| AIM |
Reproduce the listing below in full and without alteration, apart from its pictures.
** Start **
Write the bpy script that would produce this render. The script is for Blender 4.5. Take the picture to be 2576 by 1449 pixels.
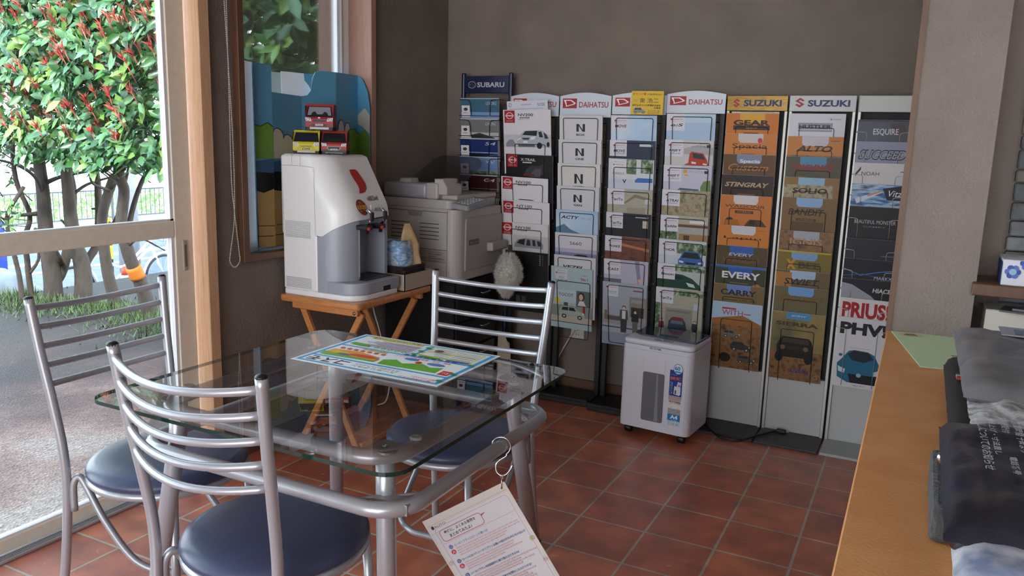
import bpy, bmesh, math, random
from mathutils import Vector, Matrix, noise
D = bpy.data; SC = bpy.context.scene; COL = SC.collection
for o in list(D.objects): D.objects.remove(o)
PI = math.pi
# ------------------------------------------------------------------ camera
def cam_axes(yaw, pitch, roll):
    cy, sy = math.cos(yaw), math.sin(yaw)
    f = Vector((-sy*math.cos(pitch), cy*math.cos(pitch), -math.sin(pitch)))
    r = Vector((cy, sy, 0)); u = r.cross(f)
    return r*math.cos(roll)+u*math.sin(roll), -r*math.sin(roll)+u*math.cos(roll), f
_r, _u, _f = cam_axes(0.467054, 0.181217, 0.028704)
cam = D.objects.new('camera', D.cameras.new('camera')); COL.objects.link(cam)
cam.data.sensor_fit = 'HORIZONTAL'; cam.data.sensor_width = 36.0
cam.data.lens = 2016.6/2576*36.0; cam.data.clip_start = 0.02; cam.data.clip_end = 300
cam.matrix_world = Matrix(((_r.x, _u.x, -_f.x, 1.109), (_r.y, _u.y, -_f.y, -2.969), (_r.z, _u.z, -_f.z, 1.207), (0, 0, 0, 1)))
SC.camera = cam
# ------------------------------------------------------------------ sky, sun, exposure
W = D.worlds.new('sky'); SC.world = W; W.use_nodes = True
_n = W.node_tree.nodes; _l = W.node_tree.links
_bg = _n['Background']
_tc = _n.new('ShaderNodeTexCoord'); _sx = _n.new('ShaderNodeSeparateXYZ'); _rp = _n.new('ShaderNodeValToRGB')
_l.new(_tc.outputs['Generated'], _sx.inputs[0]); _l.new(_sx.outputs['Z'], _rp.inputs[0]); _l.new(_rp.outputs[0], _bg.inputs[0])
_rp.color_ramp.elements[0].position = 0.0; _rp.color_ramp.elements[0].color = (0.95, 0.98, 1.0, 1)
_rp.color_ramp.elements[1].position = 0.8; _rp.color_ramp.elements[1].color = (0.52, 0.74, 1.0, 1)
_bg.inputs[1].default_value = 6.0
sun = D.objects.new('sun', D.lights.new('sun', 'SUN')); COL.objects.link(sun)
sun.data.energy = 5.0; sun.data.angle = math.radians(6); sun.data.color = (1.0, 0.95, 0.86)
sun.rotation_euler = Vector((-0.75, 0.8, -1.05)).to_track_quat('-Z', 'Y').to_euler()
SC.view_settings.view_transform = 'Standard'; SC.view_settings.look = 'None'
SC.view_settings.gamma = 1.0; SC.view_settings.use_curve_mapping = False
SC.view_settings.exposure = 0.25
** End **
| SOLVED EXERCISE |
Write the bpy script that would produce this render. The script is for Blender 4.5. Take the picture to be 2576 by 1449 pixels.
import bpy, bmesh, math, random
from mathutils import Vector, Matrix, noise
D = bpy.data; SC = bpy.context.scene; COL = SC.collection
for o in list(D.objects): D.objects.remove(o)
PI = math.pi
# ------------------------------------------------------------------ camera
def cam_axes(yaw, pitch, roll):
    cy, sy = math.cos(yaw), math.sin(yaw)
    f = Vector((-sy*math.cos(pitch), cy*math.cos(pitch), -math.sin(pitch)))
    r = Vector((cy, sy, 0)); u = r.cross(f)
    return r*math.cos(roll)+u*math.sin(roll), -r*math.sin(roll)+u*math.cos(roll), f
_r, _u, _f = cam_axes(0.467054, 0.181217, 0.028704)
cam = D.objects.new('camera', D.cameras.new('camera')); COL.objects.link(cam)
cam.data.sensor_fit = 'HORIZONTAL'; cam.data.sensor_width = 36.0
cam.data.lens = 2016.6/2576*36.0; cam.data.clip_start = 0.02; cam.data.clip_end = 300
cam.matrix_world = Matrix(((_r.x, _u.x, -_f.x, 1.109), (_r.y, _u.y, -_f.y, -2.969), (_r.z, _u.z, -_f.z, 1.207), (0, 0, 0, 1)))
SC.camera = cam
# ------------------------------------------------------------------ sky, sun, exposure
W = D.worlds.new('sky'); SC.world = W; W.use_nodes = True
_n = W.node_tree.nodes; _l = W.node_tree.links
_bg = _n['Background']
_tc = _n.new('ShaderNodeTexCoord'); _sx = _n.new('ShaderNodeSeparateXYZ'); _rp = _n.new('ShaderNodeValToRGB')
_l.new(_tc.outputs['Generated'], _sx.inputs[0]); _l.new(_sx.outputs['Z'], _rp.inputs[0]); _l.new(_rp.outputs[0], _bg.inputs[0])
_rp.color_ramp.elements[0].position = 0.0; _rp.color_ramp.elements[0].color = (0.95, 0.98, 1.0, 1)
_rp.color_ramp.elements[1].position = 0.8; _rp.color_ramp.elements[1].color = (0.52, 0.74, 1.0, 1)
_bg.inputs[1].default_value = 6.0
sun = D.objects.new('sun', D.lights.new('sun', 'SUN')); COL.objects.link(sun)
sun.data.energy = 5.0; sun.data.angle = math.radians(6); sun.data.color = (1.0, 0.95, 0.86)
sun.rotation_euler = Vector((-0.75, 0.8, -1.05)).to_track_quat('-Z', 'Y').to_euler()
SC.view_settings.view_transform = 'Standard'; SC.view_settings.look = 'None'
SC.view_settings.gamma = 1.0; SC.view_settings.use_curve_mapping = False
SC.view_settings.exposure = 0.25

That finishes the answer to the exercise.